“THE more I read of Manto, the more impelled I was to write about him one day. It was just a question of timing. When my sister-in-law mentioned something about her father’s letters to his mother, my ears pricked up. I was soon helping her organise Manto’s papers.” This is how Ayesha Jalal started her research on Manto, which gradually led to the book, The Pity of Partition (Oxford University Press, Karachi). The research discusses Manto, the man and the writer, in the context of Partition, a harrowing experience which influenced him deeply.

But here I have limited myself to the early years of Manto’s life. The reason is that in the absence of a reliable account of his early life, fantastic stories were put about with particular reference to his family relationships. Now we have a detailed account based on credible research, which can be relied upon.

The researcher belongs to the same family, though she was born after Manto’s death. But since her early years she had been hearing so much about Manto Abajan that she had developed a fascination for him. In spite of that, “researching on Manto Abajan,” she says, “has been quite a revelation. There were so many aspects of his personality, life, and work that I did not know. The experience was immensely rewarding.” However, as Jalal enjoys the reputation of a genuine historian, we can expect her to keep up her historian’s impartiality in her account of Manto Abajan.

She discusses Manto in relation to his family, beginning with him as a son who could never carry the favour of his respectable father as an obedient son. That had to be so. Manto was a born rebel, who could not reconcile with the social values his father adored. Manto’s father wanted Manto to be educated in a formal way to adopt a respectable profession like his elder brothers. “A contrarian by nature,” Jalal writes, “Manto only strengthened his resolve not to conform or compromise in the face of familiar disapproval of his lifestyle. When his father’s pressure on him to pass his school-leaving examination became unbearable, Manto decided to drop the science subjects in favour of Persian and Urdu.”

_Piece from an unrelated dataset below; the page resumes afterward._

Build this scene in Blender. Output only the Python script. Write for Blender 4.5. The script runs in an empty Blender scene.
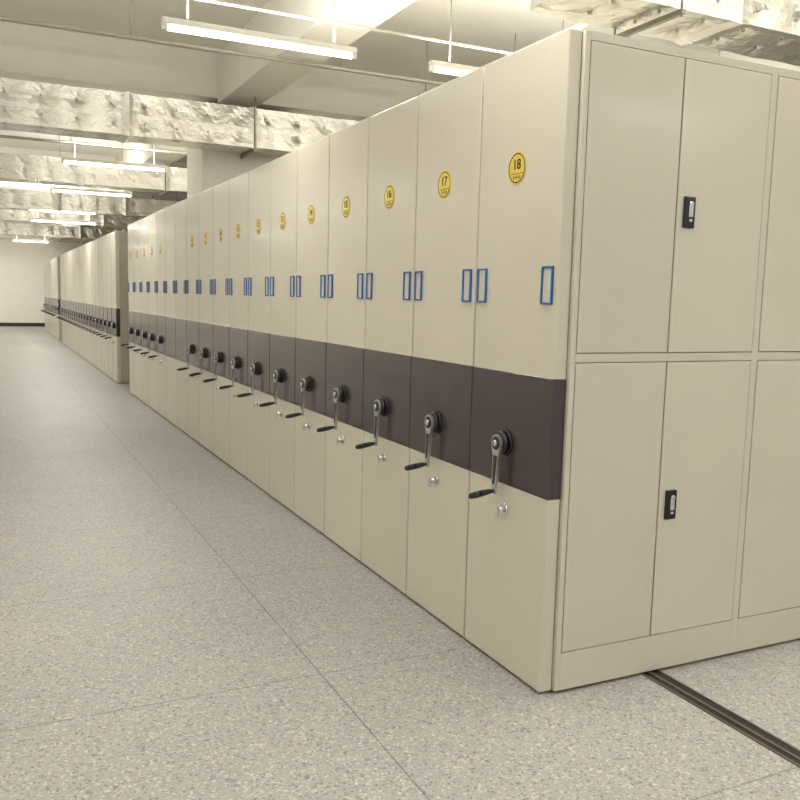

However, as Jalal tells us, “outside the constraints of formal schooling he proved to be a swift learner and an avid reader of revolutionary literature.” Bhagat Singh was now his hero.

But, according to Jalal, the decisive moment in Manto’s life came in April 1933 when, at the age of 21, he met Bari Alig. Bari was not interested in literature. He mostly wrote polemics on Hegel and Marx, but it was under his influence and guidance that Manto got involved in the translations of French and Russian fiction. Short story writers such as Maupassant and Chekov in particular attracted his attention. And he translated extensively all such writers.

After giving full credit to Bari for influencing a wayward young man to embark on a literary career, Jalal adds that “the ground work had been laid much earlier. Two individuals, both women, encouraged Saadat’s penchant for storytelling; his mother, whom he called Bibijan and his elder sister Iqbal, whose flair for telling captivating yarns in simple but sophisticated Urdu has been one of the better kept family secrets.” After talking about the deep love and regard of the brother for the sister, Jalal talks about mother’s love and care for her son. It was after Manto’s departure to Bombay that his mother started writing letters to him. It was during this period that she felt the pangs of separation from her dear son. The letters she wrote to him speak of her deep love and care for her son. “Bibijan,” says Jalal, “read his stories with rapt enthusiasm, recording her approval where she felt it was due and actively engaging with their plots and characters in detail.” Here is a letter she wrote to Manto:

“Saadat, may God give you a long life. By God’s grace you are very clever and promising […] Steer away from contention and vice, and my darling son God will shower you with His blessings. May you shine forth and be respected in every corner of the world.”

As for Manto’s relationship with his brothers, Jalal tells us that it was cordial and correct, but never close. Differences in upbringing and age, not to mention their clashing lifestyles, kept them miles apart emotionally, intellectually and spiritually.

Jalal quotes Manto saying that his proclivity for storytelling was quite simply a product of the tensions generated by the clashing influences of a stern father and a gentle-hearted mother. From this she infers “that an understanding of Manto’s family history, therefore, is enormously helpful in illuminating the complexities of his personality and the context for his development as a writer.”

Manto was a born rebel, who could not reconcile with the social values his father adored. “A contrarian by nature,” Jalal writes, “Manto only strengthened his resolve not to conform or compromise in the face of familiar disapproval of his lifestyle.”